30/05/2010
Uno dei manifesti del Giro d'Italia 2010, partito dall'Olanda.
Il Giro d'Italia 2011 ha occupato molti pensieri durante lo svolgimento del Giro d'Italia 2010. Perché, mentre la corsa rosa partiva in Olanda e ci restava per tre tappe, all'insegna della raccolta di denaro ma anche della esplorazione, della curiosità geografica, si tendeva a parlare di un progetto, per la prossima edizione, che quantomeno avrebbe un valore simbolico enorme, anche se sempre al denaro si dovrà pensare: e cioè una puntatina negli Stati Uniti, a Washington, a dire che l'Italia ha centocinquant'anni e vuole farlo sapere in giro (viste anche le difficoltà che pare avere a farlo sapere a una parte di se stessa), in una città poi importante, specialissima.
E poi, finita a Verona la corsa 2010 che ha “scartato” tutte le grandi città italiane, si è detto, ridetto, in un certo senso benedetto l'annuncio del Giro d'Italia che, sempre per i famosi centocinquant'anni dell'Unità, arriva a Torino, la prima capitale, ritrovando anche il contatto con la metropoli, dopo che il circuito fisso Giro-Milano è andato in tilt lo scorso anno. L'idea di un ciclismo europeo che, sommerso dal grande calcio, cerca vie speciali e nuove di affermazione, cerca vetrine, ribalte eccezionali fuori dei suo stessi confini geoeconomici, non è nuova. Il Tour progetta il Canada, dove una bella fetta degli abitanti è di lingua francese. Il Giro pensa agli Stati Uniti delle nostra grande emigrazione.

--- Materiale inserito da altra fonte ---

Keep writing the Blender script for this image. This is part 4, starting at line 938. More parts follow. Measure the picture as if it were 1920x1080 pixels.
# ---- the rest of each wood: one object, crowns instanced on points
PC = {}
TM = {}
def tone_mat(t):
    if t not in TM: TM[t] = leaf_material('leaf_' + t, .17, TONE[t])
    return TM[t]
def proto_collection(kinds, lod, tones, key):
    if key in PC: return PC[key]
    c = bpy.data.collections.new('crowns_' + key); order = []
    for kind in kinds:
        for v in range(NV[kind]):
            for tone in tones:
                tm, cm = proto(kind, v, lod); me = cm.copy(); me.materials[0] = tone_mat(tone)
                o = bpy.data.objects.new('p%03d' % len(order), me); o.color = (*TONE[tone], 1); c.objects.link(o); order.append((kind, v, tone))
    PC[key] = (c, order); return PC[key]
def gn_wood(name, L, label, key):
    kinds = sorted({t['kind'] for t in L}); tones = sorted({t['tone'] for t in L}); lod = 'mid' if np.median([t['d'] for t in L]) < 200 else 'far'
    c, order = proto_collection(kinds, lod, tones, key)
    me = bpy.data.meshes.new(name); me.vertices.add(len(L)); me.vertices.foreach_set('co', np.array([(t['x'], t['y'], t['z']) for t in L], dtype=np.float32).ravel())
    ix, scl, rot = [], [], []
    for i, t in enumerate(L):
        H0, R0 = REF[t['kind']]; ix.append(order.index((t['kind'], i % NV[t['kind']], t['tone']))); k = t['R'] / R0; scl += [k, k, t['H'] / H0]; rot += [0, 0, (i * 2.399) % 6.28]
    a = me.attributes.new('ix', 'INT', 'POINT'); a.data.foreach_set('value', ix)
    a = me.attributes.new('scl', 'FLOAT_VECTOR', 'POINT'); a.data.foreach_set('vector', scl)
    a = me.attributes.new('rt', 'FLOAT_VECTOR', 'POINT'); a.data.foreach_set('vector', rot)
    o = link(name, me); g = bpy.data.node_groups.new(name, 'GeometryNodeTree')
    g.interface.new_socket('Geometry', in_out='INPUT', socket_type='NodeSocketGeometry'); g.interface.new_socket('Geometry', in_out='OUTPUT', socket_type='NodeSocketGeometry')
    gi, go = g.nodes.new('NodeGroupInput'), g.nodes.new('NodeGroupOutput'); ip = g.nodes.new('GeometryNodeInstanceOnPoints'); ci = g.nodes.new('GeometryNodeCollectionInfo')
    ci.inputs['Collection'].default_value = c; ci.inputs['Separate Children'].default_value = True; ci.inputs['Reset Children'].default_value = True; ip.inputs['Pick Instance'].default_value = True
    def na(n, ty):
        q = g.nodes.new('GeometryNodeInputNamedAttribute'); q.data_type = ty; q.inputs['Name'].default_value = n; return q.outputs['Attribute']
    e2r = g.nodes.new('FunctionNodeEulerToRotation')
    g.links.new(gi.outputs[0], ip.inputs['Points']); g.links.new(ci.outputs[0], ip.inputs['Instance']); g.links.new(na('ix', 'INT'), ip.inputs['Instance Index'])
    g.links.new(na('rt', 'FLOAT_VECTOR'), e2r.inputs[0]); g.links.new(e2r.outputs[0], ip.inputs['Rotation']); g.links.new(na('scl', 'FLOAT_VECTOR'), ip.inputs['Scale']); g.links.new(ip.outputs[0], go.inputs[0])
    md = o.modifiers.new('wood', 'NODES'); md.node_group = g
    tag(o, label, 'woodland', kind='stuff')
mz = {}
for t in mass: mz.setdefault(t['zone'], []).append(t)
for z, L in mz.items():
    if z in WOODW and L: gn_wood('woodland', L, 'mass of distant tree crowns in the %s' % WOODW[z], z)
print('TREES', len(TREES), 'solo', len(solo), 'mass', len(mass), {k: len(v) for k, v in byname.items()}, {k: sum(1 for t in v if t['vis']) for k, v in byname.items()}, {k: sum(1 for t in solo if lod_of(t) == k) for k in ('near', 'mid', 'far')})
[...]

Il problema è di eseguire azioni mirate: commerciali, anche, non è peccato, ma non gaglioffe, gratuite, troppo acrobatiche. Il conflitto in salsa olandese fra il Giro che quest'anno è partito in Olanda e il Tour che fra pochi giorni lo imita, sempre Olanda ma Rotterdam al posto di Amsterdam, è abbastanza ridicolo. Certo che appare singolare il destino prossimo venturo del ciclismo. Ha davanti due strade, per non lasciare che il calcio lo anneghi. Ripiegarsi all'interno di se stesso, riesumare la sua antica poesia, parlare di sofferenze, di dolori, di lacrime lustrali, insomma farsi piccolo per restare poetico, anzi per apparire, sempre più poetico. Oppure rivolgersi all'esterno che si chiama mondo, respirare ampio e forte e lungo prescindendo dai campioni che ha o che non ha.